Can we really hold back the £39bn EU exit bill, as Boris Johnson suggests?

Politics Explained: It’s one of the most talked-about areas of Brexit, but there are many misconceptions about the divorce bill

Boris Johnson pledges to deliver Brexit by 31 October 'do or die'

One plank of Boris Johnson’s Brexit plan is to threaten to withhold the £39bn exit fee, negotiated by Theresa May, to put pressure on the EU to give him a better deal. He told Laura Kuenssberg, the BBC political editor, on Monday: “I think there should be creative ambiguity about when and how that gets paid over.”
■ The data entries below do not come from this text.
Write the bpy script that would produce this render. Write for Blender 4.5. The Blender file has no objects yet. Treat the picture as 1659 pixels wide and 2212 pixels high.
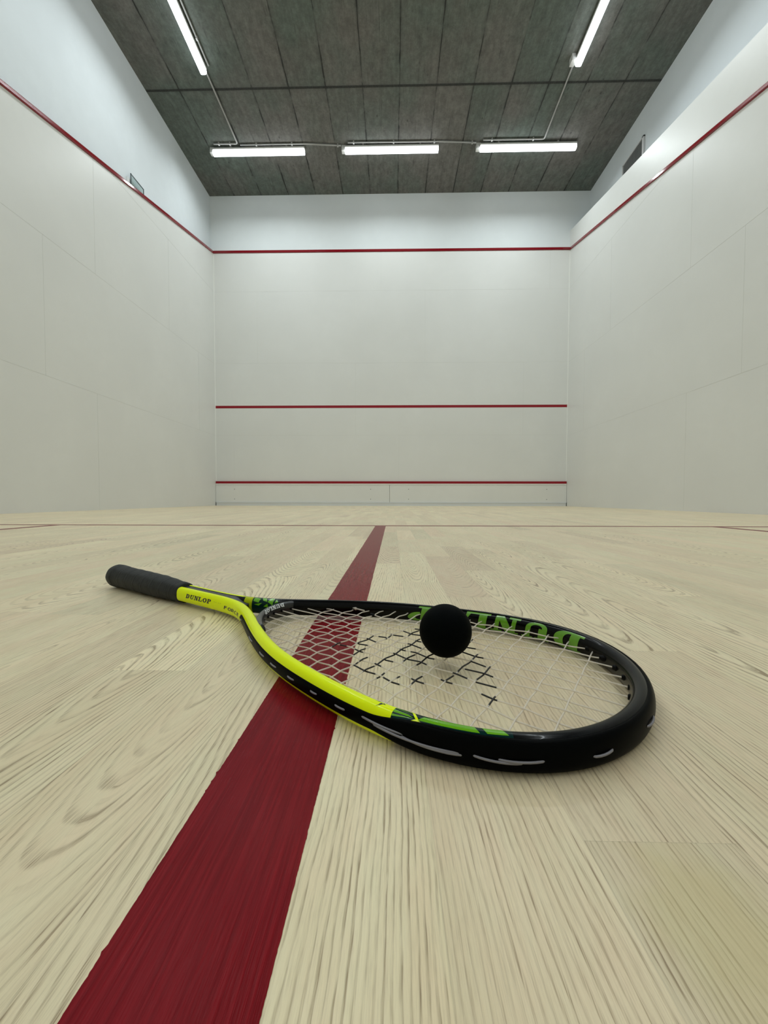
import bpy, bmesh, math, random
from mathutils import Vector, Matrix
random.seed(7)
S = bpy.context.scene
COL = S.collection
PI = math.pi

# ------------------------------------------------------------------ helpers
def link(o, parent=None):
    COL.objects.link(o)
    if parent: o.parent = parent
    return o

def tag(o, label=None, cat=None, group=None, kind=None):
    if label: o['label'] = label
    if cat: o['category'] = cat
    if group: o['group'] = group
    if kind: o['kind'] = kind
    return o

def empty(name, loc, label, cat, group=None):
    o = bpy.data.objects.new(name, None)
    o.empty_display_size = .02
    o.location = loc
    link(o)
    return tag(o, label, cat, group)

class MB:
    def __init__(s):
        s.v = []; s.f = []; s.m = []; s.uv = []; s.sm = []
    def add(s, vs, fs, mi=0, uvs=None, smooth=False):
        b = len(s.v)
        s.v += [tuple(v) for v in vs]
        for i, f in enumerate(fs):
            s.f.append([b + k for k in f]); s.m.append(mi)
            s.uv.append(uvs[i] if uvs else None); s.sm.append(smooth)
    def box(s, a, b, mi=0):
        x0, y0, z0 = a; x1, y1, z1 = b
        vs = [(x0,y0,z0),(x1,y0,z0),(x1,y1,z0),(x0,y1,z0),(x0,y0,z1),(x1,y0,z1),(x1,y1,z1),(x0,y1,z1)]
        s.add(vs, [(0,3,2,1),(4,5,6,7),(0,1,5,4),(1,2,6,5),(2,3,7,6),(3,0,4,7)], mi)
    def rbox(s, a, b, r, mi=0, axis=0, seg=4):
        # box with rounded long edges, extruded along axis
        lo = list(a); hi = list(b)
        o = [i for i in range(3) if i != axis]
        c0 = []; 
        cs = [((hi[o[0]]-r, hi[o[1]]-r), 0), ((lo[o[0]]+r, hi[o[1]]-r), 90), ((lo[o[0]]+r, lo[o[1]]+r), 180), ((hi[o[0]]-r, lo[o[1]]+r), 270)]
        for (cu, cv), a0 in cs:
            for k in range(seg+1):
                t = math.radians(a0 + 90*k/seg)
                c0.append((cu + r*math.cos(t), cv + r*math.sin(t)))
        n = len(c0)
        vs = []
        for w in (lo[axis], hi[axis]):
            for u, v in c0:
                p = [0,0,0]; p[o[0]] = u; p[o[1]] = v; p[axis] = w
                vs.append(tuple(p))
        fs = [(i, (i+1)%n, n+(i+1)%n, n+i) for i in range(n)]
        s.add(vs, fs, mi, smooth=True)
        s.add(vs, [tuple(range(n))[::-1], tuple(range(n, 2*n))], mi)
    def tube(s, pts, r, seg=8, mi=0, caps=True, mis=None):
        pts = [Vector(p) for p in pts]
        n = len(pts)
        rs = r if isinstance(r, (list, tuple)) else [r]*n
        rings = []; up = None
        for i, p in enumerate(pts):
            t = (pts[min(i+1, n-1)] - pts[max(i-1, 0)])
            if t.length < 1e-9: t = Vector((1,0,0))
            t.normalize()
            if up is None:
                up = Vector((0,0,1)) if abs(t.z) < .9 else Vector((1,0,0))
            a = t.cross(up)
            if a.length < 1e-6: a = t.cross(Vector((0,1,0)))
            a.normalize(); b = a.cross(t); up = b
            rings.append([p + rs[i]*(math.cos(2*PI*k/seg)*a + math.sin(2*PI*k/seg)*b) for k in range(seg)])
        vs = [v for rg in rings for v in rg]
        base = len(s.v)
        for i in range(n-1):
            fs = [(i*seg+k, i*seg+(k+1)%seg, (i+1)*seg+(k+1)%seg, (i+1)*seg+k) for k in range(seg)]
            if i == 0: s.add(vs, fs, mis[i] if mis else mi, smooth=True)
            else:
                for f in fs:
                    s.f.append([base+k for k in f]); s.m.append(mis[i] if mis else mi); s.uv.append(None); s.sm.append(True)
        if caps:
            for f, m_ in ((tuple(range(seg))[::-1], mis[0] if mis else mi), (tuple(range((n-1)*seg, n*seg)), mis[-1] if mis else mi)):
                s.f.append([base+k for k in f]); s.m.append(m_); s.uv.append(None); s.sm.append(False)
    def build(s, name, mats, parent=None, fix=True, origin=None):
        me = bpy.data.meshes.new(name)
        vs = s.v
        if origin is not None:
            vs = [(v[0]-origin[0], v[1]-origin[1], v[2]-origin[2]) for v in vs]
        me.from_pydata(vs, [], s.f)
        if not isinstance(mats, (list, tuple)): mats = [mats]
        for m in mats: me.materials.append(m)
        me.polygons.foreach_set('material_index', s.m)
        me.polygons.foreach_set('use_smooth', s.sm)
        if any(u is not None for u in s.uv):
            L = me.uv_layers.new(name='UVMap'); k = 0; flat = []
            for f, u in zip(s.f, s.uv):
                for j in range(len(f)):
                    flat += list(u[j]) if u else [0.0, 0.0]
            L.data.foreach_set('uv', flat)
        if fix:
            bm = bmesh.new(); bm.from_mesh(me)
            bmesh.ops.recalc_face_normals(bm, faces=bm.faces)
            bm.to_mesh(me); bm.free()
        me.update()
        o = bpy.data.objects.new(name, me)
        link(o, parent)
        if origin is not None: o.location = origin
        return o

# ------------------------------------------------------------------ node helpers
class NT:
    def __init__(s, name):
        s.m = bpy.data.materials.new(name); s.m.use_nodes = True
        s.t = s.m.node_tree; s.n = s.t.nodes; s.l = s.t.links
        s.b = s.n.get('Principled BSDF')
    def new(s, ty, **k):
        nd = s.n.new(ty)
        for a, b in k.items(): setattr(nd, a, b)
        return nd
    def set(s, sock, v):
        if hasattr(v, 'links') or isinstance(v, bpy.types.NodeSocket): s.l.new(v, sock)
        else: sock.default_value = v
    def math(s, op, a, b=0.0, c=0.0, clamp=False):
        nd = s.new('ShaderNodeMath', operation=op, use_clamp=clamp)
        s.set(nd.inputs[0], a); s.set(nd.inputs[1], b)
        if op in ('MULTIPLY_ADD', 'COMPARE', 'SMOOTH_MIN'): s.set(nd.inputs[2], c)
        return nd.outputs[0]
    def mix(s, f, a, b, blend='MIX'):
        nd = s.new('ShaderNodeMix', data_type='RGBA', blend_type=blend)
        s.set(nd.inputs[0], f); s.set(nd.inputs[6], a); s.set(nd.inputs[7], b)
        return nd.outputs[2]
    def step(s, x, lo, hi, a=0.0, b=1.0, smooth=False):
        nd = s.new('ShaderNodeMapRange', clamp=True)
        if smooth: nd.interpolation_type = 'SMOOTHSTEP'
        s.set(nd.inputs[0], x); s.set(nd.inputs[1], lo); s.set(nd.inputs[2], hi); s.set(nd.inputs[3], a); s.set(nd.inputs[4], b)
        return nd.outputs[0]
    def noise(s, vec, scale, detail=2.0, rough=.5, dim='3D'):
        nd = s.new('ShaderNodeTexNoise', noise_dimensions=dim)
        s.set(nd.inputs['Vector'], vec); nd.inputs['Scale'].default_value = scale
        nd.inputs['Detail'].default_value = detail; nd.inputs['Roughness'].default_value = rough
        return nd.outputs['Fac']
    def coord(s, which='Object'):
        return s.new('ShaderNodeTexCoord').outputs[which]
    def scale(s, vec, sc, off=None):
        nd = s.new('ShaderNodeMapping'); s.set(nd.inputs['Vector'], vec)
        nd.inputs['Scale'].default_value = sc
        if off is not None: s.set(nd.inputs['Location'], off)
        return nd.outputs[0]
    def sep(s, v):
        nd = s.new('ShaderNodeSeparateXYZ'); s.l.new(v, nd.inputs[0]); return nd.outputs
    def comb(s, x, y, z):
        nd = s.new('ShaderNodeCombineXYZ')
        for i, v in enumerate((x, y, z)): s.set(nd.inputs[i], v)
        return nd.outputs[0]
    def bump(s, h, strength, dist):
        nd = s.new('ShaderNodeBump'); s.l.new(h, nd.inputs['Height'])
        nd.inputs['Strength'].default_value = strength; nd.inputs['Distance'].default_value = dist
        s.l.new(nd.outputs[0], s.b.inputs['Normal'])
    def P(s, **k):
        names = dict(col='Base Color', rough='Roughness', metal='Metallic', spec='Specular IOR Level', coat='Coat Weight', coatr='Coat Roughness', em='Emission Color', ems='Emission Strength', trans='Transmission Weight', ior='IOR', alpha='Alpha', sss='Subsurface Weight', sheen='Sheen Weight')
        for a, v in k.items():
            if a in ('col', 'em') and isinstance(v, (tuple, list)) and len(v) == 3: v = (*v, 1)
            s.set(s.b.inputs[names[a]], v)
        return s.m

def plain(name, col, rough=.5, **k):
    return NT(name).P(col=col, rough=rough, **k)

def srgb(r, g, b):
    f = lambda c: (c/255/12.92) if c/255 <= .04045 else ((c/255+.055)/1.055)**2.4
    return (f(r), f(g), f(b))

# ------------------------------------------------------------------ materials
def mat_wall(name, base, rough, specl=.35, mott=.02):
    t = NT(name)
    o = t.coord()
    n1 = t.noise(o, 1.3, 3); n2 = t.noise(o, 9, 4, .6)
    c = t.mix(t.step(n1, .35, .65), (*[x*(1-mott*1.5) for x in base], 1), (*[x*(1+mott*.5) for x in base], 1))
    c = t.mix(t.math('MULTIPLY', t.step(n2, .4, .7), .5), c, (*[x*(1-mott) for x in base], 1))
    t.P(col=c, rough=rough, spec=specl)
    n3 = t.noise(o, 55, 3, .6)
    t.bump(n3, .15, .0015)
    return t.m
M_panel = mat_wall('white_court_panel', (.745, .75, .725), .38, .3)
M_upper = mat_wall('white_plaster', (.72, .765, .79), .8, .2, .035)
M_seam = plain('panel_seam_grey', (.655, .66, .63), .6)
M_cornerline = plain('pale_corner_sealant', (.86, .87, .83), .45)
M_red = plain('red_line_paint', (.27, .008, .017), .33, spec=.3)
M_profile = plain('red_out_line_profile', (.21, .004, .010), .14, spec=.35, coat=.22, coatr=.05)
M_white_plastic = plain('white_plastic', (.62, .62, .60), .4)
M_grey_plastic = plain('grey_conduit', (.42, .42, .41), .45)
M_metal = plain('grey_metal', (.30, .31, .31), .4, metal=.6)

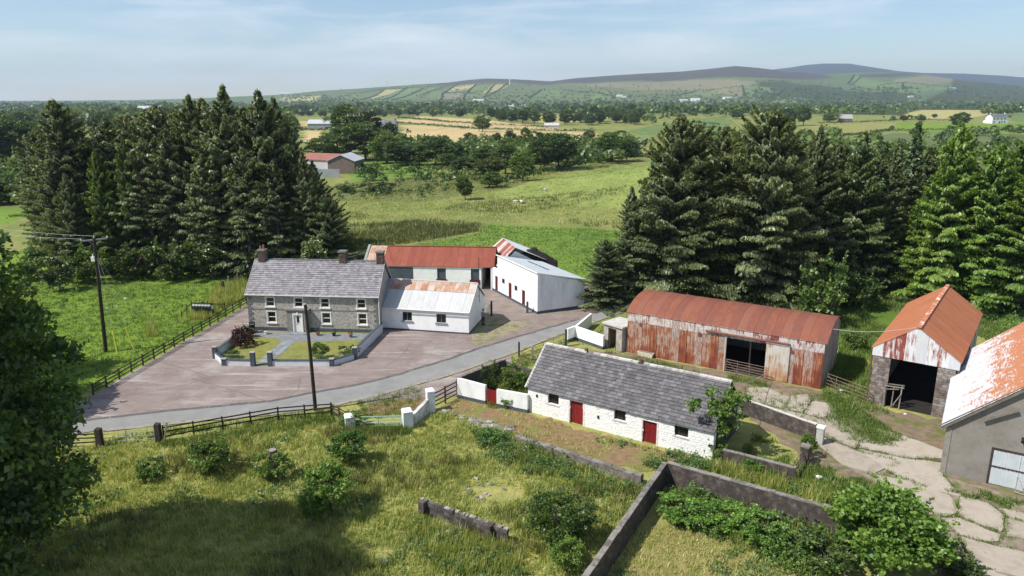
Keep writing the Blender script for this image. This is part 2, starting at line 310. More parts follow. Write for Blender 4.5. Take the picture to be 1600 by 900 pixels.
DEADTWIG = leafmat('dead_twigs', [(0, (.035, .026, .02)), (1, (.10, .08, .065))], .1)
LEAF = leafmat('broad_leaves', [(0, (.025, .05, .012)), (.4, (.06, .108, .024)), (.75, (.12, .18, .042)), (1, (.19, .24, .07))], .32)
HAWLEAF = leafmat('bright_leaves', [(0, (.045, .095, .018)), (.45, (.115, .20, .035)), (.8, (.19, .29, .055)), (1, (.28, .36, .09))], .34)
FLOWER = leafmat('cream_flowers', [(0, (.50, .50, .40)), (1, (.75, .75, .62))], .2)
PURPLE = leafmat('purple_leaves', [(0, (.025, .008, .010)), (.6, (.075, .02, .024)), (1, (.15, .045, .04))], .25)
GRASSB = leafmat('grass_blades', [(0, (.14, .19, .032)), (.35, (.26, .325, .06)), (.65, (.40, .43, .11)), (1, (.60, .53, .27))], .38, 0)
GRASSG = leafmat('green_grass_blades', [(0, (.065, .115, .016)), (.5, (.13, .205, .034)), (1, (.21, .28, .06))], .34, 0)
RUSH = leafmat('rush_blades', [(0, (.085, .105, .028)), (.5, (.155, .18, .05)), (1, (.28, .255, .11))], .28, 0)
NETTLE = leafmat('nettle_leaves', [(0, (.03, .07, .018)), (.5, (.075, .145, .036)), (1, (.15, .23, .06))], .3, 0)
# ------------------------------------------------------------------ the land
m, nt, b = newmat('land')
a = N(nt, 'ShaderNodeAttribute'); a.attribute_name = 'landcol'; v = N(nt, 'ShaderNodeNewGeometry').outputs['Position']
f = mth(nt, 'MULTIPLY', noise(nt, v, .9, 8, .78), .75); f = mth(nt, 'ADD', f, mth(nt, 'MULTIPLY', noise(nt, v, .11, 7, .7, (1, .5, 1)), .65)); f = mth(nt, 'ADD', f, mth(nt, 'MULTIPLY', noise(nt, v, .012, 6, .68, (1, .6, 1)), .4))
c = mixc(nt, 1., a.outputs['Color'], ramp(nt, f, [(.66, (.46, .54, .42)), (.84, (.86, .89, .82)), (1.0, (1.12, 1.08, 1.0))]), 'MULTIPLY')
c = mixc(nt, ramp(nt, noise(nt, v, .32, 7, .72, (1, .7, 1)), [(.5, (0, 0, 0)), (.68, (.5, .5, .5))]), c, mixc(nt, 1., c, (1.55, 1.25, 1.3), 'MULTIPLY'))
nt.links.new(c, b.inputs['Base Color']); b.inputs['Roughness'].default_value = .95; b.inputs['Specular IOR Level'].default_value = .1
bp = N(nt, 'ShaderNodeBump'); bp.inputs['Strength'].default_value = .8; bp.inputs['Distance'].default_value = .25
nt.links.new(noise(nt, v, 2.2, 5, .7), bp.inputs['Height']); nt.links.new(bp.outputs[0], b.inputs['Normal']); LAND = m
C_BRIGHT = (.145, .235, .042); C_PAD = (.15, .235, .035); C_ROUGH = (.23, .235, .085); C_RUSHY = (.145, .16, .058); C_MEAD = (.30, .30, .105); C_KNOLL = (.235, .285, .085)
C_GOLD = (.47, .365, .20); C_PALE = (.36, .33, .145); C_WOODF = (.05, .065, .022); C_HEATH = (.072, .068, .062); C_HPAST = (.12, .15, .064); C_HGREEN = (.135, .19, .07); C_HBUFF = (.205, .19, .115)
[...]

This seems unlikely to work, as it would mean unpicking the first phase of the Brexit negotiations, and is certainly unlikely to be resolved by 31 October, by which time Johnson promises the UK will leave, “come what may”.

But it does seem like a lot of money. Donald Trump, for whom the figure is converted to $50bn, said: “If I were them I wouldn’t pay $50bn. That is me. I would not pay, that is a tremendous number.”

This sentiment is a powerful element of support for a no-deal Brexit: no wonder many think we should simply walk away and let the EU – as Johnson said as foreign secretary two years ago – “go whistle”.

Naturally, life is more complicated than that. If the UK did “walk away”, it would still have to trade with the EU. That could either be on the worst possible terms, paying the maximum tariffs under World Trade Organisation rules, or we would have to agree better terms. If we wanted to trade on more favourable terms, we would have to reach an agreement with the EU.

So the moment Prime Minister Johnson sought to negotiate terms, the EU would ask for the £39bn exit bill to be settled.

There are many misconceptions about this amount. For one thing, it isn’t £39bn. The Office for Budget Responsibility estimated in March that the total came to €41.8bn, which is currently about £37bn, because the euro has fallen against the pound since the original estimate.

Since our EU membership was extended to October, the amount has been reduced to about £32bn, because the transition period, which is still planned to end in December 2020, will be shorter. This is a key point, because a large part of the exit bill is a payment that replaces the UK’s net contribution to EU funds, and during the transition period we would continue to be treated as an EU member.

This is money that we would be paying anyway if we were in the EU – indeed, it is money that we will pay if we don’t leave in October. The part of the bill that is to settle our debts on departure comes to about £22bn: that is the amount for pensions and EU schemes we want to remain part of.

The question asked about this sum is whether we are legally obliged to pay it. The short answer is no, but it is an obligation that arises from international agreements and it would be bad for the UK’s reputation to renege on it. Why would other countries – including those in the EU – want to sign new deals with a country that went back on old ones?

No-deal Brexiteers, even now, cite an old House of Lords report that said the EU would have no legal authority to claim the money if we refused to pay, but they don’t usually quote this bit: “The political and economic consequences of the UK leaving the EU without responding to claims under the EU budget are likely to be profound. If the UK wants a preferential trading relationship with the EU, including a transitional arrangement, the EU partners may well demand a financial contribution post-Brexit.”

The idea that we could simply repudiate our obligations is one of the many fallacies of a “clean break” Brexit. Johnson also says we could continue to trade without tariffs under Gatt 24, which allows favourable trading terms to continue temporarily while a trade deal is being negotiated.

But the Gatt 24 provision applies only by agreement. The EU would have to agree to allow tariff-free trade, and would be bound to set conditions. It would ask the UK to pay the bill, guarantee the open Irish border, and sign up to all the other parts of the withdrawal agreement.

The idea of a clean break with the vast economy on our doorstep is a fantasy. The UK will have a relationship with it that will have to be negotiated, in great detail, at great length, and continuously. Johnson is promising things that he cannot deliver.